Hannant's civil libertarian streak comes alive in the latter part of the chapter. He states that "[o]ne of the puzzling aspects of wartime security screening and fingerprinting was that it was never actively challenged by most Canadians. Although many . . . objected to the expansion of fingerprinting, the wartime programme generated no serious opposition from the population as a whole." (p. 219) It seems odd that one would have to offer as an explanation wartime circumstances, particularly as the government recognized, and was reported in the Globe and Mail of the time, that suspending "certain . . . Liberties temporarily in order that all . . . liberties might be preserved." (Globe and Mail, 14 May 1940, p. 4) Clearly, while there were abuses, the infringements of such liberties were, in the wider context, acceptable risks. There is an underlying tone which seems to compare the relatively minor problems with a monolithic McCarthyist government program.
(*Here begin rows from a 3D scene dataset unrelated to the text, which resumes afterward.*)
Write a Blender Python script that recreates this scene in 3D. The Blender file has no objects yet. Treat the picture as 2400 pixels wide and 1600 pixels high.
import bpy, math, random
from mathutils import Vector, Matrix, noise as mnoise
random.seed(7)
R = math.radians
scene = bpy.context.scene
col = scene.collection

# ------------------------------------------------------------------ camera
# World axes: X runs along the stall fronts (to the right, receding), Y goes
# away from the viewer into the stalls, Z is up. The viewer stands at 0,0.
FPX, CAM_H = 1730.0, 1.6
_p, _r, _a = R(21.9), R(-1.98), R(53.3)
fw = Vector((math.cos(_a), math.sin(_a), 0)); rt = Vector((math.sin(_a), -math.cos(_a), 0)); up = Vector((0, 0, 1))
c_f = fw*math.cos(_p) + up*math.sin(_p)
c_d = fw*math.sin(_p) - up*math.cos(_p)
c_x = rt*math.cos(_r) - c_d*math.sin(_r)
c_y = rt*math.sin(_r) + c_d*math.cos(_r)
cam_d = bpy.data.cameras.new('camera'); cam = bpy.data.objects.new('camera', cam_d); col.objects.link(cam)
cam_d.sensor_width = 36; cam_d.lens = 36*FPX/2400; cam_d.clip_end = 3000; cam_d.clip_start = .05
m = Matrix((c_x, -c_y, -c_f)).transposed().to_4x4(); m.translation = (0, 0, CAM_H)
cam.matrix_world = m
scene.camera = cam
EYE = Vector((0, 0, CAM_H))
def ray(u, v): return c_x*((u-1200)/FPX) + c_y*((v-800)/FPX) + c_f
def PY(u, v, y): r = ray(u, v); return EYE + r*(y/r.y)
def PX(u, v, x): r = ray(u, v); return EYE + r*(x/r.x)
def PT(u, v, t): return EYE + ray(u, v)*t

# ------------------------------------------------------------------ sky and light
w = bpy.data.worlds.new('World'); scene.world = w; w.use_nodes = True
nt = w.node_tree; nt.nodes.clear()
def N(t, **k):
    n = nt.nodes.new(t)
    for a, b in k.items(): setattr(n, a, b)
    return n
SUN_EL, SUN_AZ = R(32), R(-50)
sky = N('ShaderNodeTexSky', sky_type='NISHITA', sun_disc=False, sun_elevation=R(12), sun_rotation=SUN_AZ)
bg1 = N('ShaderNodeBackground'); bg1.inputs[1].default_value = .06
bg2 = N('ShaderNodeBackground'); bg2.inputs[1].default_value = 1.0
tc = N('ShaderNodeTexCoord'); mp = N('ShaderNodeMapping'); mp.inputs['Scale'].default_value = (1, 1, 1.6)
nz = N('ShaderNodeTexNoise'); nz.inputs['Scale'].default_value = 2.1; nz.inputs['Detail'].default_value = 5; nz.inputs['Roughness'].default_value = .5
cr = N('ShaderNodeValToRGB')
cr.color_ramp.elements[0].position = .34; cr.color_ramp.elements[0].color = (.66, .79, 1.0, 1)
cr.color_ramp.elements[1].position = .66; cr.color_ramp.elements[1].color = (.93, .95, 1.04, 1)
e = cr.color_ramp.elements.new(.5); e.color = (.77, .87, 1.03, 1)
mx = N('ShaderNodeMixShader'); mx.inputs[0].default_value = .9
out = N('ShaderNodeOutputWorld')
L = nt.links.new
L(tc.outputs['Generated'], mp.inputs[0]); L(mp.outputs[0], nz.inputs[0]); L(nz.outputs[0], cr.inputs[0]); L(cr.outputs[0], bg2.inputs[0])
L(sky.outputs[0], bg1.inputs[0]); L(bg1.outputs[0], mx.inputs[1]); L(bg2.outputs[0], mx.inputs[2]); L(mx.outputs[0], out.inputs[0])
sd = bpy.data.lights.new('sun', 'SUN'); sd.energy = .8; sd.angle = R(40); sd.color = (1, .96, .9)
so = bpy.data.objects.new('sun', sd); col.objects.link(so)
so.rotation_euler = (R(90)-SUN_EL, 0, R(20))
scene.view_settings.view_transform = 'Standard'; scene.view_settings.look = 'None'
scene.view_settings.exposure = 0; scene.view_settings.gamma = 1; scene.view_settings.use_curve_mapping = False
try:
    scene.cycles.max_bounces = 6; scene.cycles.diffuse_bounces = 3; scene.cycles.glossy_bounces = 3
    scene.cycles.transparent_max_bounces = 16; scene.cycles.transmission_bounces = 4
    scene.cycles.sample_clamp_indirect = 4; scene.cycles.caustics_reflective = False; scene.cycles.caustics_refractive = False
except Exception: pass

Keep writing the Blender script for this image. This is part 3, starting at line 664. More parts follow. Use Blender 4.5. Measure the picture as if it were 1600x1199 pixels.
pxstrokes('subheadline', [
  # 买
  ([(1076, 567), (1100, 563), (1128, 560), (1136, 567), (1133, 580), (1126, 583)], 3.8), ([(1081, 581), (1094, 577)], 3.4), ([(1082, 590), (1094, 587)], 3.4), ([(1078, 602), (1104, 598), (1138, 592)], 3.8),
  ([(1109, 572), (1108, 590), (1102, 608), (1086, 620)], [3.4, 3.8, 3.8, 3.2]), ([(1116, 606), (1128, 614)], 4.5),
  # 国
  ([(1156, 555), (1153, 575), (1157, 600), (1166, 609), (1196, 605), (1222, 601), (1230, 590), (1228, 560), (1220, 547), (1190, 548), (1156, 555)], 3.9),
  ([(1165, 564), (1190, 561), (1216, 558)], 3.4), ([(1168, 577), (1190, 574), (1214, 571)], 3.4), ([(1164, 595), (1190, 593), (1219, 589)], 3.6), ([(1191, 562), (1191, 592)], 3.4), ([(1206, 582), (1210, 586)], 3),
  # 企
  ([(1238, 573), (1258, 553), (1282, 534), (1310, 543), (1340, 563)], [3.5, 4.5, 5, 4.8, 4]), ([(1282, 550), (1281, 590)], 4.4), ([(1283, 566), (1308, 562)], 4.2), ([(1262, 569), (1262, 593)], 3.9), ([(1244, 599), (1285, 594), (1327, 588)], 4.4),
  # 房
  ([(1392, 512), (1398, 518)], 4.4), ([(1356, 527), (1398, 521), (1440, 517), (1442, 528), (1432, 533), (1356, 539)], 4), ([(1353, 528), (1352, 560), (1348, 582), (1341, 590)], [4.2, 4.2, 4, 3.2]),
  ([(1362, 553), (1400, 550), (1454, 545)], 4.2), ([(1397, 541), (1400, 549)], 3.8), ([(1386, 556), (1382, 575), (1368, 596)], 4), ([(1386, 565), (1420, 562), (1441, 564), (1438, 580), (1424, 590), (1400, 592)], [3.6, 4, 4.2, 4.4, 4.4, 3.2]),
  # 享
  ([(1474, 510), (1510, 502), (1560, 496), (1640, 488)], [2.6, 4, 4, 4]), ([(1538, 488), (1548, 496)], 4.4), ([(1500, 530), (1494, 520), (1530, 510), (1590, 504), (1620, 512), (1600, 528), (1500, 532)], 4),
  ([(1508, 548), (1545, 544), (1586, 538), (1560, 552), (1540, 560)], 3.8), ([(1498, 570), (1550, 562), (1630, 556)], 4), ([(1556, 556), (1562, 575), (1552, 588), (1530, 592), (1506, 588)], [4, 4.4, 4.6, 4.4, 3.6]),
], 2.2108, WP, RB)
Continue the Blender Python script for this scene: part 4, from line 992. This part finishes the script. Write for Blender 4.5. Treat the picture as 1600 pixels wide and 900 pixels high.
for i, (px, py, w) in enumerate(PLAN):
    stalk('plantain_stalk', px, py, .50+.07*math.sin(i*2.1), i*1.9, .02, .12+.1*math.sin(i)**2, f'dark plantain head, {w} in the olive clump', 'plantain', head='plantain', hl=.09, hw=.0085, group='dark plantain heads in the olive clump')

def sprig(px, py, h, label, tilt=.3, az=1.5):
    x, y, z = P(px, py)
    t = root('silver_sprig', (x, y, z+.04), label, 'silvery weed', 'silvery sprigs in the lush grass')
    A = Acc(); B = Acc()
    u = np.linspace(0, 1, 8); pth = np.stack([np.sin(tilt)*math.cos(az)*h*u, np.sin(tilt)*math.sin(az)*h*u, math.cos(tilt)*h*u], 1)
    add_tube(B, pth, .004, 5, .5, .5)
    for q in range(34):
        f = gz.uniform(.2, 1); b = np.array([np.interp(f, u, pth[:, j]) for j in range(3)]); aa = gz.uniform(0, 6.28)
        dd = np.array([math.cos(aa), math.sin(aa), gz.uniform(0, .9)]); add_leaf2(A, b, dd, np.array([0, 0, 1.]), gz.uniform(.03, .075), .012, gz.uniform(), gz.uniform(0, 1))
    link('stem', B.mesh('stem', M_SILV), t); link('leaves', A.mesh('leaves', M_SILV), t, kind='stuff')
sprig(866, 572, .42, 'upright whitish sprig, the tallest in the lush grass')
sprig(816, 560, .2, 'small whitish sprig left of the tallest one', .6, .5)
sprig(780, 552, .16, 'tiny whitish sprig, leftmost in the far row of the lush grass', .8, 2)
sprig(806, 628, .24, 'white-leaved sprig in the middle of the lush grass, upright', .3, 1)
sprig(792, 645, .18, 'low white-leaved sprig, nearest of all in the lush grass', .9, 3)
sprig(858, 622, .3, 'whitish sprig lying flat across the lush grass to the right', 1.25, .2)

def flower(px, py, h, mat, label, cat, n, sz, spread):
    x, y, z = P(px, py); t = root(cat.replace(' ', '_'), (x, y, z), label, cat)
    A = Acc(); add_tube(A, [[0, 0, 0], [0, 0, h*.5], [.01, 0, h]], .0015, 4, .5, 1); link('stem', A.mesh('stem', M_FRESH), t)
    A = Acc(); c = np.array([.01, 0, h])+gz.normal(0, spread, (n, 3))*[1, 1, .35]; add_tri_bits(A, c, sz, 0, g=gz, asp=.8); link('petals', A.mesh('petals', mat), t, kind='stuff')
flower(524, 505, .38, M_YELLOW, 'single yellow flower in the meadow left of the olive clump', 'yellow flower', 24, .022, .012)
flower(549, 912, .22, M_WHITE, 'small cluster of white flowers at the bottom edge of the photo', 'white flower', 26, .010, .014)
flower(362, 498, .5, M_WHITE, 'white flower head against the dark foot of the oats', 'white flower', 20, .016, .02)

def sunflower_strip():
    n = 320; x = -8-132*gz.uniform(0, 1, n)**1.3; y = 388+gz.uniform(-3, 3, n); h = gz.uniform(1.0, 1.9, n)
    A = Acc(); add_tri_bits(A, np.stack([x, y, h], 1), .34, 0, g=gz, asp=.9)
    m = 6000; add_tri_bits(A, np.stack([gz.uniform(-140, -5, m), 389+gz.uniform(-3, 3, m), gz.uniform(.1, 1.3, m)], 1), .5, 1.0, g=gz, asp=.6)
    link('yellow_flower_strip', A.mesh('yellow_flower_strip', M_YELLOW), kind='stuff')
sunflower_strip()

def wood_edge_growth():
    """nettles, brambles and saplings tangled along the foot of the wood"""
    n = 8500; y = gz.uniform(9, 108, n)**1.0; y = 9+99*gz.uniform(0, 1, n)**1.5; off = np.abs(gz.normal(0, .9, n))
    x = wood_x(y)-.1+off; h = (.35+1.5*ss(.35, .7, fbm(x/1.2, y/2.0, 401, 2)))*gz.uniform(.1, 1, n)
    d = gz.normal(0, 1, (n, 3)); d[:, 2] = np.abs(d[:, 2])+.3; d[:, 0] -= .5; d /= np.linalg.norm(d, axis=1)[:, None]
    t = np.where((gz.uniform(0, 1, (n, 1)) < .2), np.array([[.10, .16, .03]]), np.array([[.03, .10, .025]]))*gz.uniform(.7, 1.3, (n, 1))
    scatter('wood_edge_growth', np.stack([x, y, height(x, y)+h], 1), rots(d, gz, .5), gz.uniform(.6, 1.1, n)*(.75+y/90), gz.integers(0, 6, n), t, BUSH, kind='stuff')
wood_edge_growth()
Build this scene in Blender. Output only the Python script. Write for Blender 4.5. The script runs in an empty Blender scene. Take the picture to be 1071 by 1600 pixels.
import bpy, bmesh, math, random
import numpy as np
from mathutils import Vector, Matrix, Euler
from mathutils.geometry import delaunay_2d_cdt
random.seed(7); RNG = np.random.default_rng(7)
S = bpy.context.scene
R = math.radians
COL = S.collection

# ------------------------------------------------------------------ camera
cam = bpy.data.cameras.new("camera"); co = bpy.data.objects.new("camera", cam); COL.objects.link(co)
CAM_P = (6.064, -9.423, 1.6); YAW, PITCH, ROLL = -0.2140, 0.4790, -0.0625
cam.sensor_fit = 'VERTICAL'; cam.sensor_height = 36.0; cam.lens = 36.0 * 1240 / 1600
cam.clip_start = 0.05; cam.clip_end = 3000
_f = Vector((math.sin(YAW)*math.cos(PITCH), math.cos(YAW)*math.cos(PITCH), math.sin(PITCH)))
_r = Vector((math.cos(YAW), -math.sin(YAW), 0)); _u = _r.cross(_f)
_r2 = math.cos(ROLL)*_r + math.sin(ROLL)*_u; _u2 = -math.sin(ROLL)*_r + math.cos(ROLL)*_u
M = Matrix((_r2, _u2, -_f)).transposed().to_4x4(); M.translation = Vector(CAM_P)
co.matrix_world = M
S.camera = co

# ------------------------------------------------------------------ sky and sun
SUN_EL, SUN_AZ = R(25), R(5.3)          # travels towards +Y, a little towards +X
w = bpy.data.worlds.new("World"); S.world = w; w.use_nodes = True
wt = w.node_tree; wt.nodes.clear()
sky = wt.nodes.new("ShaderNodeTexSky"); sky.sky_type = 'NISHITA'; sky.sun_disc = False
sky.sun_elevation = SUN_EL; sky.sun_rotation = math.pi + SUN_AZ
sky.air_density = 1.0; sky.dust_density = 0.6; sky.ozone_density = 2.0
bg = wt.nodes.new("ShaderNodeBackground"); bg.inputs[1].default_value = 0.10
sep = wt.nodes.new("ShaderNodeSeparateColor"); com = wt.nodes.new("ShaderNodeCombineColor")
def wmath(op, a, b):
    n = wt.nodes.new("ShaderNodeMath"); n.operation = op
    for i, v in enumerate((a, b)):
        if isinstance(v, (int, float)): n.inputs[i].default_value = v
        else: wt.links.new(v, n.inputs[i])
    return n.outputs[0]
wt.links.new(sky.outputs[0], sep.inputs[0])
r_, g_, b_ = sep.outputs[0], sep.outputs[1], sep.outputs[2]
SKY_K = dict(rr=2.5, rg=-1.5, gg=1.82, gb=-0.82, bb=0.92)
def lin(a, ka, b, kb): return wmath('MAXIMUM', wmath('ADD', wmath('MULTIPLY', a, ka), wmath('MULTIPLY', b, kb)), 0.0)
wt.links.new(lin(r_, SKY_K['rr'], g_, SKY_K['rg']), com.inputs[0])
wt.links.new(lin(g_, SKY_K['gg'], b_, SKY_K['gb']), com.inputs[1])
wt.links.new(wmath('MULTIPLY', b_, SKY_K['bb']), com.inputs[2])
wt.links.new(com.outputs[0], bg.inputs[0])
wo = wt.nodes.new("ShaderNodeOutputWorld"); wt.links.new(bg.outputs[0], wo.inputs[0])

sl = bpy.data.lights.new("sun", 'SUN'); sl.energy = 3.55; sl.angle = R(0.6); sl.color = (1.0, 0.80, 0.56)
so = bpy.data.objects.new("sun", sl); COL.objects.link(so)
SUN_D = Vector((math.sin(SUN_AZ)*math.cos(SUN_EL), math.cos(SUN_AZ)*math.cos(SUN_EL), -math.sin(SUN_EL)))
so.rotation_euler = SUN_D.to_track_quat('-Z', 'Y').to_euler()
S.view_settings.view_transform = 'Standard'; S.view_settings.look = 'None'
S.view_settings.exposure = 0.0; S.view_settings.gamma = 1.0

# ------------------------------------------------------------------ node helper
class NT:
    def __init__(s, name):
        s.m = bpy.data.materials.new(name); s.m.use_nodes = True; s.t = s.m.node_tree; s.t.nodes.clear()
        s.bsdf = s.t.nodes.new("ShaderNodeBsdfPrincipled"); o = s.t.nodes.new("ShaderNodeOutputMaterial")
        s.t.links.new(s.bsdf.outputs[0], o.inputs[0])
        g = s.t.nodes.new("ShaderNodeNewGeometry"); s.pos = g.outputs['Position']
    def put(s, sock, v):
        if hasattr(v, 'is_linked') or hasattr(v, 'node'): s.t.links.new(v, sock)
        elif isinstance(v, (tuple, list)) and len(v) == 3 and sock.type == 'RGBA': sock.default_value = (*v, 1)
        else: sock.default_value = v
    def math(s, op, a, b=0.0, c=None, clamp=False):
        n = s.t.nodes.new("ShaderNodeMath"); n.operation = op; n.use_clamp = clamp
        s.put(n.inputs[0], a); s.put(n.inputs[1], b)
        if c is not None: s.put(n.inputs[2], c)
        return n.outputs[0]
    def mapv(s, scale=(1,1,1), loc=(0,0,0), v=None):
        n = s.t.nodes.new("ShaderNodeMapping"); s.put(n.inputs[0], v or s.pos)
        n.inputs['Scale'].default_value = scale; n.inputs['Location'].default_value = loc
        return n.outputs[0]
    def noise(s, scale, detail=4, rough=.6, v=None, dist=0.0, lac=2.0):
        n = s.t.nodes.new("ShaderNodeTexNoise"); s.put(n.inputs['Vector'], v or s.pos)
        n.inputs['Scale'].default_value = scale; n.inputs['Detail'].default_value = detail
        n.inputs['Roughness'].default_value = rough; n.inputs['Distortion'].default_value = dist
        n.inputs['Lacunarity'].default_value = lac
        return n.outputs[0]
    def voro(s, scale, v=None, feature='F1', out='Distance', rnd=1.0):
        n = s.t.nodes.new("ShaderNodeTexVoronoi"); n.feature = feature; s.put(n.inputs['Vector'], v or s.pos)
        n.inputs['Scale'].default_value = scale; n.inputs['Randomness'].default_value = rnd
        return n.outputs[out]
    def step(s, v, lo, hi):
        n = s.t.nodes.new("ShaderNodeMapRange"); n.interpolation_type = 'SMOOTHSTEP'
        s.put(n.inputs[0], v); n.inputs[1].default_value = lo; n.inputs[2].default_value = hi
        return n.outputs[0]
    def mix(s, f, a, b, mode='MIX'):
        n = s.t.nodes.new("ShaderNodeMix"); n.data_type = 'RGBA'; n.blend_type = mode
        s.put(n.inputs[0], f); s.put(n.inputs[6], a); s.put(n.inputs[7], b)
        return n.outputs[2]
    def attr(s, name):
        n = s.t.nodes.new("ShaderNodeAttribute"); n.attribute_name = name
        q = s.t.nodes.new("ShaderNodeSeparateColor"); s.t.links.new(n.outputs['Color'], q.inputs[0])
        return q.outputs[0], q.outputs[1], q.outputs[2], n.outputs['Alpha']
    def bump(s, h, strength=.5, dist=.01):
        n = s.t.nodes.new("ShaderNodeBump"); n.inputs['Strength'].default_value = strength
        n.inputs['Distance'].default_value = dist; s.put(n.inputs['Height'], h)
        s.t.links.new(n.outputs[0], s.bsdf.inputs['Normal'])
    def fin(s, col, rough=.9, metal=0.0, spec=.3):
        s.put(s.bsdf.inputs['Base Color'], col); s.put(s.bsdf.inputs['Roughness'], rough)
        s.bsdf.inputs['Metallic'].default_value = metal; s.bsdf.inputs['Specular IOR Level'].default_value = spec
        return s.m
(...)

Nonetheless, The Infernal Machine discusses a rare arena in the security intelligence world: the process of security screening. It is marred by a libertarian's bias, and applying the mores of the 1990s to circumstances and a society that were vastly different than the Canada we know now. As the twenty-first century approaches, perhaps the focus of studies of this nature should shift from continually haranguing the government to large multi-national corporations, whose intrusiveness into employees' personal lives can be even greater than that of their governments.